Par François Lefort, Prof HES,  député au Grand Conseil

 Au moment même où vous lisez ces lignes, deux centrales nucléaires suisses, Beznau et Leibstadt sont arrêtées pour raisons de sécurité. Cela représente 46.7% de la production nucléaire suisse mais surtout près de 20% de la production électrique suisse habituelle. C’est comme un début de sortie du nucléaire, il n’y a pas de pénurie, il n’y a pas d’effets sur l’économie du pays, tels que les opposants à l’initiative nous les promettent. C’est comme un début de sortie du nucléaire sauf que ce ne l’est pas vraiment, puisque les propriétaires vont continuer d’injecter des centaines de millions de francs dans ces centrales pour les redémarrer, alors qu’ils pourraient les utiliser pour les arrêter. Ces arrêts  se répèteront probablement en raison du vieillissement des centrales. En cas de sortie du nucléaire, il n’y aura pas de pénurie parce que partout en Europe, les capacités de production d’électricité renouvelable explosent et que le coût réel du kWh renouvelable sera moindre que le coût subventionné du kWh nucléaire.

Ce nucléaire vieillissant est donc cher et représente le plus grand obstacle à la transition énergétique et le plus grand danger pour l’économie, par l’ampleur des ressources qu’il va consommer, pour produire un kWh cher, subventionné et dangereux, pour des installations qu’il faudra encore démanteler, de toute façon comme le prévoit la Stratégie énergétique 2050 du Conseil fédéral. Commencer le processus de sortie du nucléaire plus tôt comme le demande l’initiative est pourtant une chance pour l’économie suisse. Une étude de la Haute école spécialisée de Zürich (1) compare l’Initiative des Verts et la stratégie 20150 et conclut que l’Initiative permettra la création de 5000 à 6000 nouvelles places de travail entre 2017 et 2030, principalement dans le photovoltaïque et le stockage de l’électricité.

L’Agence française de l’environnement et de la maîtrise de l’énergie a aussi réalisé une étude mesurant les effets économiques d’une transition vers une production électrique 100% renouvelable d’ici 2050, un chemin plus long puisqu’en France le nucléaire représente 75% de l’électricité produite. Le principal effet est une baisse de la facture énergétique soutenant une activité économique supplémentaire, génératrice de  830’000 à 900’000 emplois nouveaux, d’une augmentation du PIB et donc d’une augmentation du revenu. C’est exactement l’effet que la sortie du nucléaire aurait en Suisse, et que l’on peut estimer, toutes proportions gardées à 40 000-50 000 emplois sur la même période. Dans le même domaine, les études de la COP21 estiment que les énergies renouvelables et l’efficience énergétique créeront deux fois plus d’emplois qu’elles n’en supprimeront, dans le nucléaire et le secteur des énergies fossiles.

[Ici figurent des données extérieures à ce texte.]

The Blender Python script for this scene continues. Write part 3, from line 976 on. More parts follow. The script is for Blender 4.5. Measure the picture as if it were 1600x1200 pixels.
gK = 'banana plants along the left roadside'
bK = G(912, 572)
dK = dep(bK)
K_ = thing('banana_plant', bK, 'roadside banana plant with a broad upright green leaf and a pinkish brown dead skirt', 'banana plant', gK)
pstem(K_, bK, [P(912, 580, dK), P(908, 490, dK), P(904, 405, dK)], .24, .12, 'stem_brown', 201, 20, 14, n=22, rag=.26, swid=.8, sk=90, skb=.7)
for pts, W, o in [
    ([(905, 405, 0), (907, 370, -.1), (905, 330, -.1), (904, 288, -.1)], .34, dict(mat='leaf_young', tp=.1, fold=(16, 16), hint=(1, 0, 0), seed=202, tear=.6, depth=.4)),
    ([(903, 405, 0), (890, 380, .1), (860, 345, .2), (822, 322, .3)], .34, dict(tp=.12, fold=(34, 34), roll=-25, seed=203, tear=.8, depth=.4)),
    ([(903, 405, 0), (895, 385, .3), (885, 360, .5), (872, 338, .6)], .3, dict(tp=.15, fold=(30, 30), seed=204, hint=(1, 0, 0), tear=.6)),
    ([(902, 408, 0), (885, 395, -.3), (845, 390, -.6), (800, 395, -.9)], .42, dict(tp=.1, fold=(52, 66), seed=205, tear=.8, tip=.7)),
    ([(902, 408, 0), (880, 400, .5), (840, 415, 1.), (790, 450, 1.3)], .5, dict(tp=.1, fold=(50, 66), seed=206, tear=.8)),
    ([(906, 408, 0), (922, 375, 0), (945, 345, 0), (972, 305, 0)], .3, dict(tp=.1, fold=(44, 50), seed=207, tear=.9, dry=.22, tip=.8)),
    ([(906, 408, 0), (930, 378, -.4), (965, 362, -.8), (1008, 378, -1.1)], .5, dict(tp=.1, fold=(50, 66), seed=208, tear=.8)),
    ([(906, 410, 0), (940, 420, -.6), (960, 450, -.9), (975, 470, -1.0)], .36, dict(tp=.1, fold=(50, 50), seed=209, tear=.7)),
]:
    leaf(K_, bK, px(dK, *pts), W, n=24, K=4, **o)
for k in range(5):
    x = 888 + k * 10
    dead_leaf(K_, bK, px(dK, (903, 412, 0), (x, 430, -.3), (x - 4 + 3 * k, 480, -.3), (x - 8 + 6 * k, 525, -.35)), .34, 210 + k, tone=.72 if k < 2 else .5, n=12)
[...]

Ces emplois seront localisés différemment, car ce seront des milliers installations solaires, éoliennes,  géothermiques, à biomasse ou biogaz qui verront le jour et créeront un maillage décentralisé de la production énergétique et du stockage de l’énergie électrique. C’est ce maillage qui offrira une plus grande sécurité d’approvisionnement et une plus grande résilience en cas de crise énergétique. Les conséquences de la sortie programmée du nucléaire verront aussi le redéploiement et l’augmentation des investissements dans les infrastructures de production et de stockage énergétiques et dans le progrès technologique, permettant d’aller plus vite dans la transition énergétique et le remplacement des énergies fossiles pour le transport et le chauffage. Les voitures électriques et les voitures à hydrogène seront la norme d’ici peu, et leur carburant pourra être produit localement à partir de l’énergie électrique renouvelable.

Cette sortie programmée et raisonnée du nucléaire est porteuse d’une économie plus forte et résiliente et d’une amélioration des revenus de la population. Continuer à soutenir le nucléaire nous promet le contraire et des pertes considérables. Le nucléaire est devenu un fardeau pour l’économie, en sortir est une chance pour l’économie, saisissons-la le 27 novembre en votant OUI.

1.        Sperr Nadia & Rohrer Jürg. 2016. Beschäftigungseffekte des geordneten Atomausstiegs in der Schweiz. Forschungsgruppe Erneuerbare Energien. ZHAW Wädenswil. 29 p.